Wednesday, 16 June, 2010 , 13:45

ARBIL, Iraq, June 16, 2010 (AFP) — Human Rights Watch on Wednesday called on Iraqi Kurdish authorities to outlaw female circumcision in the face of growing evidence of use of the physically and emotionally damaging practice.

In a 73-page report entitled: "They Took Me and Told Me Nothing': Female Genital Mutilation in Iraqi Kurdistan," the New York-based watchdog recorded the experiences of 31 girls and women in four villages in northern Iraq's autonomous Kurdish region.

"I remember my mother and her sister-in-law took us two girls, and there were four other girls," a 17-year-old student called Gola from the village of Plangan told the watchdog.

"We went to Sarkapkan for the procedure. They put us in the bathroom, held our legs open, and cut something," she said.

"They did it one by one with no anaesthetics... I have lots of pain in this specific area they cut when I menstruate."

The watchdog said that while there were no official figures, local research indicated that female circumcision was widespread in the region and had affected a significant number of girls and women.

"Female genital mutilation violates women's and children's rights, including their rights to life, health and bodily integrity," said the watchdog's Middle East women's rights researcher, Nadya Khalife.

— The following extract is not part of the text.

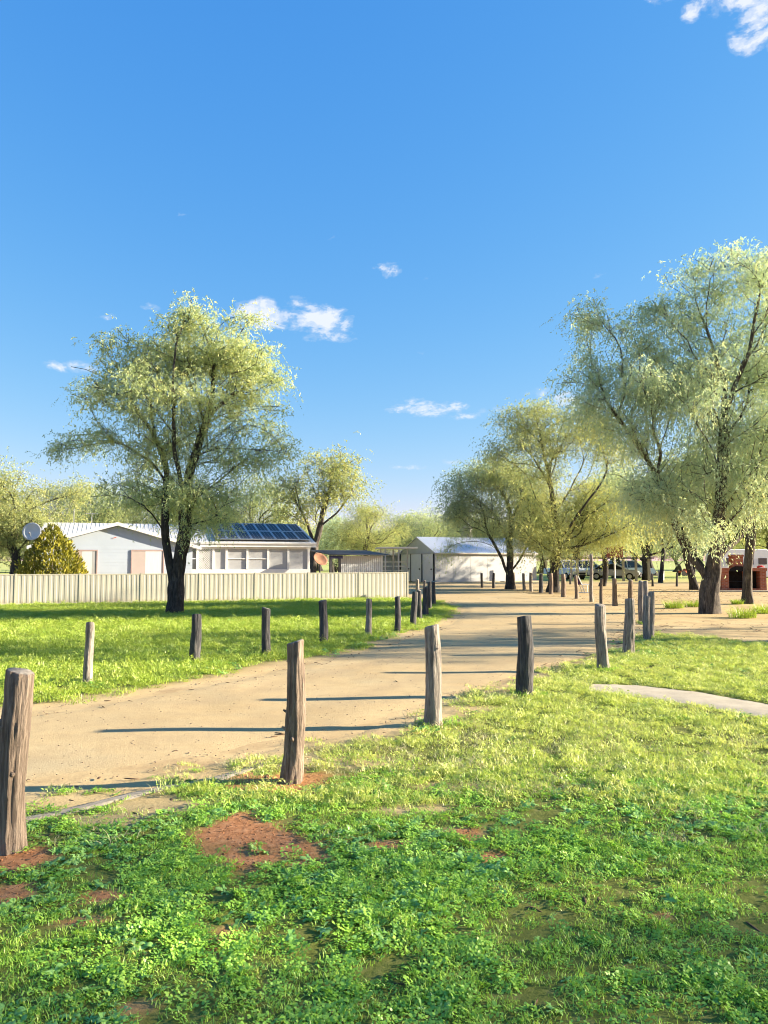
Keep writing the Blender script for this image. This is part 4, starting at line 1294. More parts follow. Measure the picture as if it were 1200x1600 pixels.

HRW noted that the regional government had taken action against other forms of abuse against women, including domestic violence and so-called honour killings, but had failed to deliver on proposals to tackle female circumcision.

"We think people here took this idea from Egypt and Yemen and we would like to investigate further because nobody has documented the existence of female circumcision in Kurdistan," Khalife told AFP at the launch of the report in the Kurdish regional capital Arbil.

"We received a positive response (to proposals aimed at outlawing the practice) from the regional government and we hope our suggestions will be taken into consideration."

A 2007 regional justice ministry decree ordering the arrest and punishment of practitioners appeared never to have been implemented, and a proposed 2008 bill to outlaw the practice had never got beyond a preliminary vote of support in the regional parliament, the report said.

In early 2009, the regional health ministry drew up a strategy for eliminating the practice but later withdrew its support with the result that a public awareness campaign was "inexplicably delayed", the watchdog added.

Female circumcision has traditionally been practised in Egypt, Sudan Yemen and parts of east Africa. It has been outlawed in a number of countries, most recently Uganda.